GSA Annual Meeting in Phoenix, Arizona, USA - 2019

Paper No. 193-5
Presentation Time: 9:00 AM-6:30 PM

FLOODING AND PALEOCLIMATOLOGY OF CENTRAL NEW HAMPSHIRE WETLANDS


LAROSE, Kayleen Mary, Environmental Science and Policy, Plymouth State University, 45b birdie way, Laconia, NH 03246

Every watershed has its own local potential for flooding, but the scale of regional events affects multiple watersheds. By examining paleoflood records of regional events, we can determine the frequency of these floods and improve resilience to them at the local scale.

Selecting the right management style for a particular wetland is important for maintaining a functioning and sustainable environment. Increased development or unsustainable management approaches can lead to changes in local hydrology and increased erosion of the shore, enhancing sediment build up on the lake/wetland beds and causing eutrophication at an increasing rate.
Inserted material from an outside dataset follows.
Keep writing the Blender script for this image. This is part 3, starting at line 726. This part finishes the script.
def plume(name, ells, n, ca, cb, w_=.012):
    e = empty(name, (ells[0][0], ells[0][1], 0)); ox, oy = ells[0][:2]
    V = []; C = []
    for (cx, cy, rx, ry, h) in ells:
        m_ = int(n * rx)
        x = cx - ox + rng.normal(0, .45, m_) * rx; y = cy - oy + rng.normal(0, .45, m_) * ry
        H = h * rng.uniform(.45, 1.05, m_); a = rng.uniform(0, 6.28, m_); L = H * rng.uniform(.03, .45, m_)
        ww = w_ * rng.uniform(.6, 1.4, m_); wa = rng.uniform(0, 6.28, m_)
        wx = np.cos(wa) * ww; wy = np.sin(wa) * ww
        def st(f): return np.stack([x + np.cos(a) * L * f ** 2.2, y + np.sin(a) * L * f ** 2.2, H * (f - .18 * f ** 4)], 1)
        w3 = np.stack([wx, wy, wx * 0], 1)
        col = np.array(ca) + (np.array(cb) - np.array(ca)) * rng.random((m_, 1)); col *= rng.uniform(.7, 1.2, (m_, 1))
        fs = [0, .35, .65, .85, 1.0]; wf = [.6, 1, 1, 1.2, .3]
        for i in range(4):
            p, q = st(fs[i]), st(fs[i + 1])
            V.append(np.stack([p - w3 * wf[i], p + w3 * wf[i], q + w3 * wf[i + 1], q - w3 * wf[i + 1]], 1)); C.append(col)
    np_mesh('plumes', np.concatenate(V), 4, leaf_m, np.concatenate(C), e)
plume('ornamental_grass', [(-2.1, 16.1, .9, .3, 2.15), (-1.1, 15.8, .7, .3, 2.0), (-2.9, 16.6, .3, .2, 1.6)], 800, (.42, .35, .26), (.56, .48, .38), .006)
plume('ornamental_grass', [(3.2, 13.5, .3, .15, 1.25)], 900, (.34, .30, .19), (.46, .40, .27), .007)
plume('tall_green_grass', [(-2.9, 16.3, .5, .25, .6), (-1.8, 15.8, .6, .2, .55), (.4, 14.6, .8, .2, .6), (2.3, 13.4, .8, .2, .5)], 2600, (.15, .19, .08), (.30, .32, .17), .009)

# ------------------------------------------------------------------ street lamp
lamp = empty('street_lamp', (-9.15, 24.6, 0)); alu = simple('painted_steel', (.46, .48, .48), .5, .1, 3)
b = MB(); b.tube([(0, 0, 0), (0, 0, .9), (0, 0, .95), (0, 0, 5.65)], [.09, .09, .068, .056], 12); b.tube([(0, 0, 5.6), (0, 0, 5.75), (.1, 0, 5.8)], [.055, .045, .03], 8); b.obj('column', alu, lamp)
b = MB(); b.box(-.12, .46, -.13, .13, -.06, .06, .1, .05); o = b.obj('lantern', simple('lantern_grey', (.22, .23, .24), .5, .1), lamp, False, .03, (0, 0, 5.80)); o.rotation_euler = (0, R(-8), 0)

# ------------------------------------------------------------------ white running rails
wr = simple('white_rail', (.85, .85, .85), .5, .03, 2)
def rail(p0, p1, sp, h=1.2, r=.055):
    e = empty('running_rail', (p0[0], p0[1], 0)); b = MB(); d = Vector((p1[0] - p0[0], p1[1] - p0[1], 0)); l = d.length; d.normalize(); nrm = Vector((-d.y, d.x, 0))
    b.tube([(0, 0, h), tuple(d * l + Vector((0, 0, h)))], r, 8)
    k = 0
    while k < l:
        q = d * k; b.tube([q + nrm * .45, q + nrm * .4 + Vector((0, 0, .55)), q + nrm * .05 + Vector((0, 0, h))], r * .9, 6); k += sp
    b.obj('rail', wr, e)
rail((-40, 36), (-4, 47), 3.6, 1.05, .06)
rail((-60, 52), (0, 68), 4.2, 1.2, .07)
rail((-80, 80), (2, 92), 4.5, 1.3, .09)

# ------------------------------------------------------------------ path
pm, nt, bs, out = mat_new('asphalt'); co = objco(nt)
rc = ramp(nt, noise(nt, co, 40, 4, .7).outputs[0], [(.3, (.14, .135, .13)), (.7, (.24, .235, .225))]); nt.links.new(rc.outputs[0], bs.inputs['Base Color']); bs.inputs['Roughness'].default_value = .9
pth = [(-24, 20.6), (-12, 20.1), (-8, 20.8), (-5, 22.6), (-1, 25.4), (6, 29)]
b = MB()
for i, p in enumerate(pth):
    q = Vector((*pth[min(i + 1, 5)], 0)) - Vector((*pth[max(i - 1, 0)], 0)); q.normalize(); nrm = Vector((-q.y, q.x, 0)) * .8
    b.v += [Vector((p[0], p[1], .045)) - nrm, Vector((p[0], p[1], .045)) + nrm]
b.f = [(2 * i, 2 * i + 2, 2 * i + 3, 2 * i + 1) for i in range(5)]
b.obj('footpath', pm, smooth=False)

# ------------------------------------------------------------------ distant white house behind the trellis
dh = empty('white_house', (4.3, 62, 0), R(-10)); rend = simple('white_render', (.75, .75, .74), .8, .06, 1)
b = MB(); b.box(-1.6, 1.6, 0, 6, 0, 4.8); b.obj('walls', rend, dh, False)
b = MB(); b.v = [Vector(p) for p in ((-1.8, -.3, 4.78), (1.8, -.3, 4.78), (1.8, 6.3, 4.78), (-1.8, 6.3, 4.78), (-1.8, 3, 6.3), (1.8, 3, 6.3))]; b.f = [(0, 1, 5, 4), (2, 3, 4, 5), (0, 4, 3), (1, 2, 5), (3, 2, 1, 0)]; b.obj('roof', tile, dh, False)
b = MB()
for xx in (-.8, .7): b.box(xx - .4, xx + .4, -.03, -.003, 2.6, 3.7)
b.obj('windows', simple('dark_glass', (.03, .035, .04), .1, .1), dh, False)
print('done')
Multiple sediment cores have been extracted from two flood-sensitive wetlands, Quincy Bog in Rumney, New Hampshire and McLane Bog located on Newfound Lake. I have analyzed these cores in the laboratory at Plymouth State University to determine evidence of flood deposits. This has been done by calculating bulk density and water content, organic matter (by loss on ignition), magnetic susceptibility to determine the extent of weathering/erosion of sediments, and particle size distribution, which is indicative of energy transport and water flow rates. Using Carbon-14 and Lead-210 isotopes, layers within each core have been dated and correlated to determine whether flooding events are local or regional, overlapping at both sites. Timing of apparent floods in these cores correlate very well with historic warm periods including the Medieval Warm Period and the Holocene Climate Optimum.